All of this kept floating up to the top of my mind as I read Lost Girls: An Unsolved American Mystery by Robert Kolker. The book give the personal histories of five young women whose bodies
were found in the brambles off a Long Island beach between 2010 and 2011. The women all had struggles with their families, frustrations in their lives, plans that were thwarted, and hopes that were expected to be realized. What all five actually have in common is that they were all killed and probably by someone who had contacted them through Craiglist or another site under the auspices of buying sex from the them.

They were not killed together, but over a span of month. Their bodies, along with the bodies of others who may or may not have been killed by the same person or have been selling sex, were all found along a stretch of a deserted highway.

Part of what made me ache about this book is how each woman came to make the decision to sell sex, often for short-term financial gain. Frequently, this decision came with a cavalcade of other situations- pimps or "bodyguards", drivers, competition, drugs. Not everyone who chooses to sell sex finds themselves in these situations, but that is what happened to most of these young women. The combination of crackdowns on streetwalking makes "escort services"- contacted through the internet- more appealing, especially since it can allow the sex worker to be his or her own free agent, separate from a pimp or madam.

Yet the decision to sell sex seemed to make these young women "less than" in the eyes of police and other investigators when their families first reported them missing. In the book's conclusion, Kolker notes:
It may no longer matter anymore whether the sale of sex among consenting adults is wrong or right, immoral or empowering. What's clear is that no good can come from pretending that the people who participate in prostitution don't exist. That, after all, is what the killer was counting on... Shannan, Maureen, Megan, Melissa, and Amber were over twenty-one. They were more or less working alone and of their own volition. Despite what some family members said after the fact, they were not lured or overtly pressured. Some would say this makes them complicit in their fate- in other words, they brought this on themselves by doing something so dangerous. But to suggest they had it coming because they put themselves in a risky situation is disingenuous; no one walks through life thinking they're going to be killed. (381)
These women were people, are people. Yet their decision led at least one person to think it wouldn't matter if they died. Maybe it led a person to believe that they should die because of the work they were doing. The police were also complicit in dehumanizing the women:

The police had failed to help them when they were at risk. They'd failed again when they didn't take the disappearances seriously, severely hobbling the chances of making an arrest. And they'd failed a third time by not going after the johns and the drivers. (363)

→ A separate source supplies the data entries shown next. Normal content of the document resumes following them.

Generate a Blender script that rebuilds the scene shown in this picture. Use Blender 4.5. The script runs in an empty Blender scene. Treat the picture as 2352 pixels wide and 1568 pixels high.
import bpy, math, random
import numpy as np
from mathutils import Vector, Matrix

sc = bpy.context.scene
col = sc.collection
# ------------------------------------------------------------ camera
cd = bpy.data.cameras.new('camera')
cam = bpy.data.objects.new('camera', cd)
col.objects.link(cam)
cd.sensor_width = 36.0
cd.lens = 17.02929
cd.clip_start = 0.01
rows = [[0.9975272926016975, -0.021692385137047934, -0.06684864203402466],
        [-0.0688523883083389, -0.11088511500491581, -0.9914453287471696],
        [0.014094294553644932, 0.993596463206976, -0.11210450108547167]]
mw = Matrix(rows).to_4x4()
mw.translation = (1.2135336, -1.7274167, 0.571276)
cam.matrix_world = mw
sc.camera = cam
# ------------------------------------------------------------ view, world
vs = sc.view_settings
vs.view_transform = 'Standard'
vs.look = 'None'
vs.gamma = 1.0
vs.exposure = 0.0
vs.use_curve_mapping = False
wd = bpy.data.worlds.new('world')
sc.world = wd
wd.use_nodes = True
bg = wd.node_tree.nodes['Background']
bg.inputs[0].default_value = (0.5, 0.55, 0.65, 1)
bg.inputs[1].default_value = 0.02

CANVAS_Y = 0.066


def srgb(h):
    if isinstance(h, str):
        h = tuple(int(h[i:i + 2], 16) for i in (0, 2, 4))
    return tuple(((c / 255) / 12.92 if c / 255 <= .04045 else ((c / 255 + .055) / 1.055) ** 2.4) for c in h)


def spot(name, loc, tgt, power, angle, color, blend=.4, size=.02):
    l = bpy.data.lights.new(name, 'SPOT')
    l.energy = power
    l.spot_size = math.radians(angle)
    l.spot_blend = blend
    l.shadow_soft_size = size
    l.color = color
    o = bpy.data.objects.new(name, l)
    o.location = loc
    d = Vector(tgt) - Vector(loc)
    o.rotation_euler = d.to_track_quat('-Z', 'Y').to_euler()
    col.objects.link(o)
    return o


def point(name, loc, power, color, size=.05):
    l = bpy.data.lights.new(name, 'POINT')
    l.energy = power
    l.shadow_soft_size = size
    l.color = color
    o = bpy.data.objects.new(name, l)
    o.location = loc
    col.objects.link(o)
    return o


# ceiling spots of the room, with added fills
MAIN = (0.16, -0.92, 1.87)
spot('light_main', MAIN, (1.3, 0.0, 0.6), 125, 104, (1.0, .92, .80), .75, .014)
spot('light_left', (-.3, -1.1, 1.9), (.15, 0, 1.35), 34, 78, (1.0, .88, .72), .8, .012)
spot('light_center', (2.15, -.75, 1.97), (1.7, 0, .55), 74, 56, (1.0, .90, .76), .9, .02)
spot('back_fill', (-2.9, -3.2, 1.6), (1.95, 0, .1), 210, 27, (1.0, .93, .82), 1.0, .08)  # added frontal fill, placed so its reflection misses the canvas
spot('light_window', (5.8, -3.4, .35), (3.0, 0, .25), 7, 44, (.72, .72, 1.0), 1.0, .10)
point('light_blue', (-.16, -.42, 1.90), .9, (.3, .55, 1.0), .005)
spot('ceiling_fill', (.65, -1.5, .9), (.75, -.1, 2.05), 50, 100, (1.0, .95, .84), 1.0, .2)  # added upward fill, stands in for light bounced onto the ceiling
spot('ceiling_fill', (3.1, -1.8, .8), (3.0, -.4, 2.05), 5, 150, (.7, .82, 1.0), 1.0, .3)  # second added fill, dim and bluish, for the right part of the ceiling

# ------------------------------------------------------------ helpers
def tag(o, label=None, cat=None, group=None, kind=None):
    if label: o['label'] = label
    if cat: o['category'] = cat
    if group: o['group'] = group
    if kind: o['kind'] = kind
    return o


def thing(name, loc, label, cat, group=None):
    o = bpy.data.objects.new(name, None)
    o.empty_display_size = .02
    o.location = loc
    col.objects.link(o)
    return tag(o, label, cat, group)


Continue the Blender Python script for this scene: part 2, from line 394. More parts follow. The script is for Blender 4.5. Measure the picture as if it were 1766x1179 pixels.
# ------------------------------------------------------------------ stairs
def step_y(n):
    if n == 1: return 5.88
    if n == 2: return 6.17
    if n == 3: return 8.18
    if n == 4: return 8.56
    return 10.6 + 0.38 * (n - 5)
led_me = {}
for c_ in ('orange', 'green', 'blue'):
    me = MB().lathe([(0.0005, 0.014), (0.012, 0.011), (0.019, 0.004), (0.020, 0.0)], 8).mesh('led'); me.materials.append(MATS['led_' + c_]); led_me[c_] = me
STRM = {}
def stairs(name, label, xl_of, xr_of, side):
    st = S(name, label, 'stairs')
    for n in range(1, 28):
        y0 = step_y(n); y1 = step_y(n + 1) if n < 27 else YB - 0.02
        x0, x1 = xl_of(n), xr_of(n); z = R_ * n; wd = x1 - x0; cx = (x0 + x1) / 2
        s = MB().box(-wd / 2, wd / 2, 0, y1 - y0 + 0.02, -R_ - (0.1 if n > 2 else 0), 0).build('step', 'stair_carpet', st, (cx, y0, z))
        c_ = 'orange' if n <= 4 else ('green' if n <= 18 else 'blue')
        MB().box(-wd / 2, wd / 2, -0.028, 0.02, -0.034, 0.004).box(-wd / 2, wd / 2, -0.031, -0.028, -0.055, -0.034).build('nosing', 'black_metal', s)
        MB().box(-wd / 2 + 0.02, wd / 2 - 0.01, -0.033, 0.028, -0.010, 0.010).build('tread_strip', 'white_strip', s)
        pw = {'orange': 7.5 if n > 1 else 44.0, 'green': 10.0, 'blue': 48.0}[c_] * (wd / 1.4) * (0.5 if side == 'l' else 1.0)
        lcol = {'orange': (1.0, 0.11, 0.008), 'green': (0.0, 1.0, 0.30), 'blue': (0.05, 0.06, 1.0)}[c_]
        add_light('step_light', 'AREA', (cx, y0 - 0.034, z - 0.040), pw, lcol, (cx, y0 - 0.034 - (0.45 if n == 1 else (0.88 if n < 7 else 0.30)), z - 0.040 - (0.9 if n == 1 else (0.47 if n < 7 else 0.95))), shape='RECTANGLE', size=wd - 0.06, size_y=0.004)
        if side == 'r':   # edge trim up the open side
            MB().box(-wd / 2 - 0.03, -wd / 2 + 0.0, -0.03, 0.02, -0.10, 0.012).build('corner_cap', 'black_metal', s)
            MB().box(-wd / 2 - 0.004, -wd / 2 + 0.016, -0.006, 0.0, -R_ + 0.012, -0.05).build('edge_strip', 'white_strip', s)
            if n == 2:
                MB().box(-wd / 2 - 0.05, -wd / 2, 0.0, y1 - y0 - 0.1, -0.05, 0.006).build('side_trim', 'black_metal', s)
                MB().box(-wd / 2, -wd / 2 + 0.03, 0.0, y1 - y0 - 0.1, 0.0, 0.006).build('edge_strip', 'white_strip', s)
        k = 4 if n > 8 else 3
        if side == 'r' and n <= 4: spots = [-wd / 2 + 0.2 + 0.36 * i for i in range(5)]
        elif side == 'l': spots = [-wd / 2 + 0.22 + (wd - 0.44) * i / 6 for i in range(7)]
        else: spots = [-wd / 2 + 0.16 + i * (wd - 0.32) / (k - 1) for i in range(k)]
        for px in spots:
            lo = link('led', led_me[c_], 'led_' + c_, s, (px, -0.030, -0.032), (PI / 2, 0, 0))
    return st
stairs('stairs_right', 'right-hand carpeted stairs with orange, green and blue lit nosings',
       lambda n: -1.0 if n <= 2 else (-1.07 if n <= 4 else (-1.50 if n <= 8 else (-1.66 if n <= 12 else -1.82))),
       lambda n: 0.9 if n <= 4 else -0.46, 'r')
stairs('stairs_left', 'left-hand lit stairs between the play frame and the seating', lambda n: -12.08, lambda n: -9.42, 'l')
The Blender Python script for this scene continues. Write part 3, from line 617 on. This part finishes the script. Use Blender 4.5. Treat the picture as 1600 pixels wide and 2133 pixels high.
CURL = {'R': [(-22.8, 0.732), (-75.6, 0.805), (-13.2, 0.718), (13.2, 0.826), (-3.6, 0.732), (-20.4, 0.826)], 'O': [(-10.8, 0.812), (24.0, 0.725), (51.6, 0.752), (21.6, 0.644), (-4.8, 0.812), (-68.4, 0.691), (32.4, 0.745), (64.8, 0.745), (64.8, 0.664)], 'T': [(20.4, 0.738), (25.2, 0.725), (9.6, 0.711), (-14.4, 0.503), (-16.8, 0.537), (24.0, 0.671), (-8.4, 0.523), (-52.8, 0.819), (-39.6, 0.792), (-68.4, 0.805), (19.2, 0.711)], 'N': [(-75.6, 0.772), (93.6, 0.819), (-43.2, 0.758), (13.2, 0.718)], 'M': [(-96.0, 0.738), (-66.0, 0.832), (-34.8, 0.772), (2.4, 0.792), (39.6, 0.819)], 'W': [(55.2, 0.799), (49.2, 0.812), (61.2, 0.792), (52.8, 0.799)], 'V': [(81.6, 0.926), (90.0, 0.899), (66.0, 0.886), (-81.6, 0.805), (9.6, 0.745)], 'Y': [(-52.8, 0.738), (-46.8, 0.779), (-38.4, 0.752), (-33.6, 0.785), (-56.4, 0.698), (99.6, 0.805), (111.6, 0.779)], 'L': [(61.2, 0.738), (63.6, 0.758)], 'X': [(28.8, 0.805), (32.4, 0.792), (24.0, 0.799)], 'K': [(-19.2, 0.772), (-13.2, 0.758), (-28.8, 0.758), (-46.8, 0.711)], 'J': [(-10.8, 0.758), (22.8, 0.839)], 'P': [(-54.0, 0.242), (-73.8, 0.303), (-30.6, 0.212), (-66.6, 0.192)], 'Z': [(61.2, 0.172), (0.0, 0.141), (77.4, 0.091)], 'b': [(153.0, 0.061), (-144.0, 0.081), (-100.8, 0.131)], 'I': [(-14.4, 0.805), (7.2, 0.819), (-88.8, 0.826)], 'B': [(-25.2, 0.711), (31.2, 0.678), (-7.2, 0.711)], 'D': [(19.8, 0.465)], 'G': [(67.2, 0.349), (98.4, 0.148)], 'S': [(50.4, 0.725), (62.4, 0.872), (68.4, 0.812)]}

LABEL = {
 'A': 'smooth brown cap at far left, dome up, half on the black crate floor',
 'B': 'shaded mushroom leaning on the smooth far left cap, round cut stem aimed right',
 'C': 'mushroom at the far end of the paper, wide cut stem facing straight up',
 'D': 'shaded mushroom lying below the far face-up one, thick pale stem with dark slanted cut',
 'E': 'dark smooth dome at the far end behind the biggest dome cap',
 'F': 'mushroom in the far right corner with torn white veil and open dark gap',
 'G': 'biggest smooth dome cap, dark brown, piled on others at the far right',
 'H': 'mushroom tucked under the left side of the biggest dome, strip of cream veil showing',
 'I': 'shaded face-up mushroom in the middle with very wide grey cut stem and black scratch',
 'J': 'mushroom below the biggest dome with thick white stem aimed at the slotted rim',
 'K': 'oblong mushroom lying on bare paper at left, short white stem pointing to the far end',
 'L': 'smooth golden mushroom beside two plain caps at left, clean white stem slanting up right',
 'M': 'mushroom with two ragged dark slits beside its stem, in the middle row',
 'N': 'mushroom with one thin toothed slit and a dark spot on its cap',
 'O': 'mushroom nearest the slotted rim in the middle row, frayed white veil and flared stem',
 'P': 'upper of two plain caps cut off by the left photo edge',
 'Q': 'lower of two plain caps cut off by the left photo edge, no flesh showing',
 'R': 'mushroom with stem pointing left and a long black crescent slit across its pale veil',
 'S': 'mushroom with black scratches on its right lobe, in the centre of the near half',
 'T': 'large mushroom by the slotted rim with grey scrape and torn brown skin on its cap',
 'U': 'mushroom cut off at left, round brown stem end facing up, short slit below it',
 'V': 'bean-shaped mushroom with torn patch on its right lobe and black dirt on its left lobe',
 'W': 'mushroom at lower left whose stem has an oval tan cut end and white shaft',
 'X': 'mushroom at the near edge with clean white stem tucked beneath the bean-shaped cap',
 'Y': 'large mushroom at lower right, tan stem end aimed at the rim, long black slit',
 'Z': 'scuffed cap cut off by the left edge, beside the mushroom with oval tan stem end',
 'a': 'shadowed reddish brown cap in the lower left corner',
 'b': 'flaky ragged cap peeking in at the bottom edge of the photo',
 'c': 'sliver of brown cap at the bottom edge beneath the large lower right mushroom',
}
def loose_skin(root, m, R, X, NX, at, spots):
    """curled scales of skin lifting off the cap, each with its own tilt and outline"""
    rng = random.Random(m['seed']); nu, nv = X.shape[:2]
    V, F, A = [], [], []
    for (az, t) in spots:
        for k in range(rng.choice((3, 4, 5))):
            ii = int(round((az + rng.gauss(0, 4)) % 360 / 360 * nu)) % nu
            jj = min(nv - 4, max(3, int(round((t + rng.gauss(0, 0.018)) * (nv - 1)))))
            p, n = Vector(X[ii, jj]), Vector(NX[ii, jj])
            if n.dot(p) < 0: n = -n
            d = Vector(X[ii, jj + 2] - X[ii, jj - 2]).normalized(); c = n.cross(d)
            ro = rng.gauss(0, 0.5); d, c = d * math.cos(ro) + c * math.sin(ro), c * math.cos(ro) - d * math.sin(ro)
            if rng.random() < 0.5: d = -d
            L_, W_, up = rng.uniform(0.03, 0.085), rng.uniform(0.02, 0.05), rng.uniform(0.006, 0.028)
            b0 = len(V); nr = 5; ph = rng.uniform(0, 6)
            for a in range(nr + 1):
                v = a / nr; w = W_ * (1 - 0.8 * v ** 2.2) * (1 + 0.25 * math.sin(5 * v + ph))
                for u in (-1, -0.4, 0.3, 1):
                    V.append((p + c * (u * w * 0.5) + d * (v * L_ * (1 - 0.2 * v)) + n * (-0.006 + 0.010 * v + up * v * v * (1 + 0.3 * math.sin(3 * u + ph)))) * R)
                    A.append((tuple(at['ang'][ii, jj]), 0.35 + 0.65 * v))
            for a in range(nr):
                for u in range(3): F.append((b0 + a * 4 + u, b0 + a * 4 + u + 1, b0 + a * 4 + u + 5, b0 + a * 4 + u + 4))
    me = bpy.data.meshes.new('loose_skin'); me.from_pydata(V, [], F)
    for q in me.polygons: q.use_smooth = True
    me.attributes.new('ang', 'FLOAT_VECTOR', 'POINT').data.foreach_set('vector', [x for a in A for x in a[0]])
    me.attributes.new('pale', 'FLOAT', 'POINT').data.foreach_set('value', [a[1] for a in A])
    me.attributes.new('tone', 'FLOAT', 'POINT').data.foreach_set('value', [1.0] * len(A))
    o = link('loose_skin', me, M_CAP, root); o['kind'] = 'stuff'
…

Frankly, this situation is unsurprising in that our culture generally chooses to thrill in women's sexual expression in certain social situations (product placement, magazines, movies, etc.), but frown on women's sexuality when it is expressed as blatant non-procreation activity, for whatever reason. Women who dare to engage in *that* get what's coming to them, whether it be STIs, unintended pregnancies, or murdered.

The murderer in these cases remains at large, insofar as anyone knows. Sex continues to be a commodity, but only the act. The bodies of those who deliver the commodity are still viewed as disposable. Women and children, and some men, are trafficked around the world for this trade. Others make the decision to sell sex for a wide variety of reasons. Some of these situations are far, far worse than others.

One thing remains, true though, a sex worker could be your sister or brother, your mother or uncle, your friend or neighbor, the person next in line at confession, or passing your groceries over a scanner. That woman or man is a person, a child of God. It is only when we start to think about society as a whole- education, opportunity, community, work, safety net- that we can begin to change some of the situations that cause some people to feel that selling their body is their only option.

If these girls, these women, are to have any legacy at all, let it be that we remember them with kindness, compassion, and a prayer for their families' peace. And that we do not fail them by refusing to see the truth around us.